◆ Exercise description
Can you set down, exactly as they appear below, the lines from the opening of the material through the one bearing "from mathutils import", minus the pictures?

(begin)

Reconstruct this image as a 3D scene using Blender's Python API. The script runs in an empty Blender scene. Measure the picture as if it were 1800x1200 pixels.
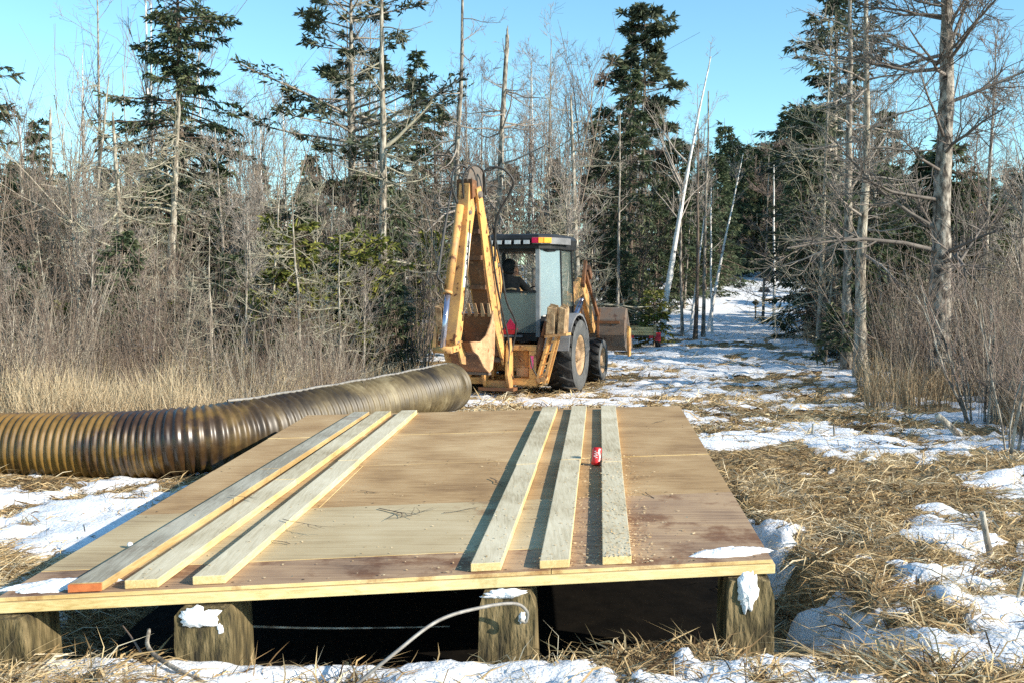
import bpy, bmesh, math, random
import numpy as np
from mathutils import Vector, Matrix, Quaternion

# ------------------------------------------------------------------ camera, sky, sun, exposure
SC = bpy.context.scene
COL = SC.collection
FPX = 1800.0                       # focal length in pixels of the 1800 px wide photograph
PITCH = math.atan(100 / FPX)       # the camera looks slightly down
CAMZ = 1.57
cam_d = bpy.data.cameras.new('camera'); cam = bpy.data.objects.new('camera', cam_d); COL.objects.link(cam)
cam_d.sensor_width = 36; cam_d.lens = 36.0; cam_d.clip_end = 2000; cam_d.clip_start = 0.05
cam.location = (0, 0, CAMZ); cam.rotation_euler = (math.pi / 2 - PITCH, 0, 0)
SC.camera = cam

SUN_EL, SUN_AZ = math.radians(25), math.radians(64)      # azimuth counted from straight behind the camera to the right
SUN = Vector((math.sin(SUN_AZ) * math.cos(SUN_EL), -math.cos(SUN_AZ) * math.cos(SUN_EL), math.sin(SUN_EL)))
W = bpy.data.worlds.new('World'); SC.world = W; W.use_nodes = True
nt = W.node_tree; bg = nt.nodes['Background']
sky = nt.nodes.new('ShaderNodeTexSky'); sky.sky_type = 'NISHITA'; sky.sun_disc = False
sky.sun_elevation = SUN_EL; sky.sun_rotation = math.atan2(SUN.x, SUN.y)
sky.air_density = 1.0; sky.dust_density = 0.0; sky.ozone_density = 4.0
tint = nt.nodes.new('ShaderNodeMixRGB'); tint.blend_type = 'MULTIPLY'; tint.inputs[0].default_value = 1.0
tint.inputs[2].default_value = (0.93, 1.14, 1.02, 1)      # the print's cyan cast
nt.links.new(sky.outputs[0], tint.inputs[1]); nt.links.new(tint.outputs[0], bg.inputs[0])
bg.inputs[1].default_value = 0.14
sl = bpy.data.lights.new('sun', 'SUN'); sun = bpy.data.objects.new('sun', sl); COL.objects.link(sun)
sl.energy = 4.9; sl.angle = math.radians(0.5); sl.color = (1.0, 0.91, 0.765)
sun.rotation_euler = SUN.to_track_quat('Z', 'Y').to_euler()
SC.view_settings.view_transform = 'Standard'; SC.view_settings.look = 'None'
SC.view_settings.gamma = 1.0; SC.view_settings.use_curve_mapping = False
SC.view_settings.exposure = 0.76
SC.render.engine = 'CYCLES'
SC.cycles.max_bounces = 6; SC.cycles.transparent_max_bounces = 12
SC.cycles.use_denoising = False

# ------------------------------------------------------------------ small maths
rng = np.random.default_rng(7)
def nrm(v):
    return v / np.maximum(np.linalg.norm(v, axis=-1, keepdims=True), 1e-9)
_perm = np.random.default_rng(3).permutation(4096)
def _hash(ix, iy, s):
    return _perm[(ix * 73 + _perm[(iy * 19 + s * 131) & 4095]) & 4095] / 4095.0
def vnoise(x, y, s=0):
    x = np.asarray(x, float); y = np.asarray(y, float)
    ix = np.floor(x).astype(int); iy = np.floor(y).astype(int)
    fx = x - ix; fy = y - iy
    fx = fx * fx * (3 - 2 * fx); fy = fy * fy * (3 - 2 * fy)
    a = _hash(ix, iy, s); b = _hash(ix + 1, iy, s); c = _hash(ix, iy + 1, s); d = _hash(ix + 1, iy + 1, s)
    return (a + (b - a) * fx) * (1 - fy) + (c + (d - c) * fx) * fy
def fbm(x, y, s=0, o=4, g=0.5):
    v = 0; a = 1; t = 0
    for i in range(o):
        c, q = math.cos(0.6 * i), math.sin(0.6 * i)
        v = v + a * vnoise((x * c - y * q) * 2 ** i, (x * q + y * c) * 2 ** i, s + i * 7); t += a; a *= g
    return v / t - 0.5
def sstep(a, b, x):
    t = np.clip((x - a) / (b - a), 0, 1)
    return t * t * (3 - 2 * t)

# ------------------------------------------------------------------ mesh helpers
def np_mesh(name, V, Fs, mat, parent=None, smooth=False, tintv=None):
    """V (n,3); Fs list of (m,k) index arrays -> one mesh object"""
    Fs = [np.asarray(f, dtype=np.int32) for f in Fs if len(f)]
    me = bpy.data.meshes.new(name)
    me.vertices.add(len(V)); me.vertices.foreach_set('co', np.asarray(V, np.float32).ravel())
    nl = sum(f.size for f in Fs); npoly = sum(len(f) for f in Fs)
    me.loops.add(nl); me.loops.foreach_set('vertex_index', np.concatenate([f.ravel() for f in Fs]))
    me.polygons.add(npoly)
    tot = np.concatenate([np.full(len(f), f.shape[1], np.int32) for f in Fs])
    st = np.concatenate([[0], np.cumsum(tot)[:-1]]).astype(np.int32)
    me.polygons.foreach_set('loop_start', st)
    if smooth: me.polygons.foreach_set('use_smooth', np.ones(npoly, bool))
    me.update(calc_edges=True)
    if tintv is not None:
        a = me.attributes.new('tint', 'FLOAT', 'POINT'); a.data.foreach_set('value', np.asarray(tintv, np.float32))
    o = bpy.data.objects.new(name, me); COL.objects.link(o)
    if mat: me.materials.append(mat)
    if parent: o.parent = parent
    return o
def tubes(P, R, n):
    """P (B,k,3), R (B,k) -> verts and quads of B tapered tubes with n sides"""
    B, k, _ = P.shape
    T = np.empty_like(P); T[:, 1:-1] = P[:, 2:] - P[:, :-2]; T[:, 0] = P[:, 1] - P[:, 0]; T[:, -1] = P[:, -1] - P[:, -2]
    T = nrm(T)
    ref = np.where(np.abs(T[:, :1, 2:3]) > 0.9, np.array([1.0, 0, 0]), np.array([0, 0, 1.0]))
    ref = np.broadcast_to(ref, T.shape)
    A = nrm(np.cross(T, ref)); Bv = np.cross(T, A)
    ang = np.arange(n) * 2 * math.pi / n
    V = P[:, :, None, :] + R[:, :, None, None] * (np.cos(ang)[None, None, :, None] * A[:, :, None, :] + np.sin(ang)[None, None, :, None] * Bv[:, :, None, :])
    base = (np.arange(B) * k * n)[:, None, None] + (np.arange(k - 1) * n)[None, :, None] + np.arange(n)[None, None, :]
    nx = (np.arange(B) * k * n)[:, None, None] + (np.arange(k - 1) * n)[None, :, None] + ((np.arange(n) + 1) % n)[None, None, :]
    F = np.stack([base, nx, nx + n, base + n], -1).reshape(-1, 4)
    return V.reshape(-1, 3), F
def cat(parts):
    """[(V,F)...] -> V, [F...] with offsets (F may be tri or quad)"""
    Vs = []; Fs = []; o = 0
    for V, F in parts:
        Vs.append(V); Fs.append(np.asarray(F) + o); o += len(V)
    V = np.concatenate(Vs); out = []
    for k in (3, 4):
        q = [f for f in Fs if f.shape[1] == k]
        if q: out.append(np.concatenate(q))
    return V, out

class MB:
    """collects boxes, bars, tubes and prisms, builds ONE mesh"""
    def __init__(s): s.v = []; s.f = []; s.sm = []
    def add(s, vs, fs, smooth=False):
        o = len(s.v); s.v += [tuple(v) for v in vs]; s.f += [tuple(i + o for i in f) for f in fs]; s.sm += [smooth] * len(fs); return s
    def hexa(s, p):                # 8 corners: 4 bottom ccw, 4 top ccw
        return s.add(p, [(3, 2, 1, 0), (4, 5, 6, 7), (0, 1, 5, 4), (1, 2, 6, 5), (2, 3, 7, 6), (3, 0, 4, 7)])
    def box(s, c, d, rz=0, m=None):
        x, y, z = d[0] / 2, d[1] / 2, d[2] / 2
        R = m if m is not None else Matrix.Rotation(rz, 3, 'Z')
        return s.hexa([Vector(c) + R @ Vector(q) for q in [(-x, -y, -z), (x, -y, -z), (x, y, -z), (-x, y, -z), (-x, -y, z), (x, -y, z), (x, y, z), (-x, y, z)]])
    def bar(s, a, b, w, h, up=(0, 0, 1), w2=None, h2=None):
        a = Vector(a); b = Vector(b); d = (b - a).normalized(); r = d.cross(Vector(up))
        if r.length < 1e-4: r = d.cross(Vector((0, 1, 0)))
        r.normalize(); u = r.cross(d)
        w2 = w if w2 is None else w2; h2 = h if h2 is None else h2
        A = [a - r * w / 2 - u * h / 2, a + r * w / 2 - u * h / 2, b + r * w2 / 2 - u * h2 / 2, b - r * w2 / 2 - u * h2 / 2]
        T = [a - r * w / 2 + u * h / 2, a + r * w / 2 + u * h / 2, b + r * w2 / 2 + u * h2 / 2, b - r * w2 / 2 + u * h2 / 2]
        return s.hexa(A + T)
    def tube(s, pts, r, n=8, caps=True):
        P = np.array([[tuple(p) for p in pts]], float); k = P.shape[1]
        R = np.full((1, k), r, float) if np.isscalar(r) else np.array([r], float)
        V, F = tubes(P, R, n); s.add(V.tolist(), [tuple(int(i) for i in f) for f in F], True)
        if caps:
            o = len(s.v) - k * n
            s.f.append(tuple(o + i for i in range(n))[::-1]); s.f.append(tuple(o + (k - 1) * n + i for i in range(n))); s.sm += [False, False]
        return s
    def prism(s, poly, axis, lo, hi):
        """polygon in the two other axes, extruded along axis (0 x,1 y,2 z)"""
        n = len(poly)
        def mk(p, t):
            q = [0, 0, 0]; o = [i for i in range(3) if i != axis]
            q[o[0]] = p[0]; q[o[1]] = p[1]; q[axis] = t; return q
        vs = [mk(p, lo) for p in poly] + [mk(p, hi) for p in poly]
        fs = [tuple(range(n))[::-1], tuple(range(n, 2 * n))] + [(i, (i + 1) % n, n + (i + 1) % n, n + i) for i in range(n)]
        return s.add(vs, fs)
    def ring(s, prof, c, axis, n=28, smooth=True):
        """lathe: prof list of (radius, offset along axis), closed or open"""
        vs = []
        for r, t in prof:
            for i in range(n):
                a = 2 * math.pi * i / n; q = [0, 0, 0]; o = [k for k in range(3) if k != axis]
                q[o[0]] = c[o[0]] + r * math.cos(a); q[o[1]] = c[o[1]] + r * math.sin(a); q[axis] = c[axis] + t; vs.append(q)
        fs = [(j * n + i, j * n + (i + 1) % n, (j + 1) * n + (i + 1) % n, (j + 1) * n + i) for j in range(len(prof) - 1) for i in range(n)]
        return s.add(vs, fs, smooth)
    def build(s, name, mat, parent=None, bevel=0):
        me = bpy.data.meshes.new(name); me.from_pydata(s.v, [], s.f)
        bm = bmesh.new(); bm.from_mesh(me); bmesh.ops.recalc_face_normals(bm, faces=bm.faces)
        if bevel:
            bmesh.ops.bevel(bm, geom=[e for e in bm.edges if len(e.link_faces) == 2 and e.calc_face_angle() > 0.6], offset=bevel, segments=2, affect='EDGES', profile=0.6)
        bm.to_mesh(me); bm.free()
        if not bevel: me.polygons.foreach_set('use_smooth', s.sm[:len(me.polygons)])
        me.update(); me.materials.append(mat)
        o = bpy.data.objects.new(name, me); COL.objects.link(o)
        if parent: o.parent = parent
        return o
def tag(o, label=None, cat_=None, group=None, kind=None):
    if label: o['label'] = label
    if cat_: o['category'] = cat_
    if group: o['group'] = group
    if kind: o['kind'] = kind
    return o
def empty(name, loc=(0, 0, 0), rz=0):
    o = bpy.data.objects.new(name, None); COL.objects.link(o); o.location = loc; o.rotation_euler = (0, 0, rz); o.empty_display_size = 0.2
    return o
def copy_tree(o, parent=None):
    c = o.copy(); COL.objects.link(c); c.parent = parent
    for ch in list(o.children): copy_tree(ch, c)
    return c
def at(px, py, Y):
    """world point seen at photo pixel px,py at depth Y"""
    dx = (px - 900) / FPX; dz = -(py - 600) / FPX
    d = Vector((dx, math.cos(PITCH) + dz * math.sin(PITCH), -math.sin(PITCH) + dz * math.cos(PITCH)))
    return Vector((0, 0, CAMZ)) + d * (Y / d.y)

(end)

◆ Response
Reconstruct this image as a 3D scene using Blender's Python API. The script runs in an empty Blender scene. Measure the picture as if it were 1800x1200 pixels.
import bpy, bmesh, math, random
import numpy as np
from mathutils import Vector, Matrix, Quaternion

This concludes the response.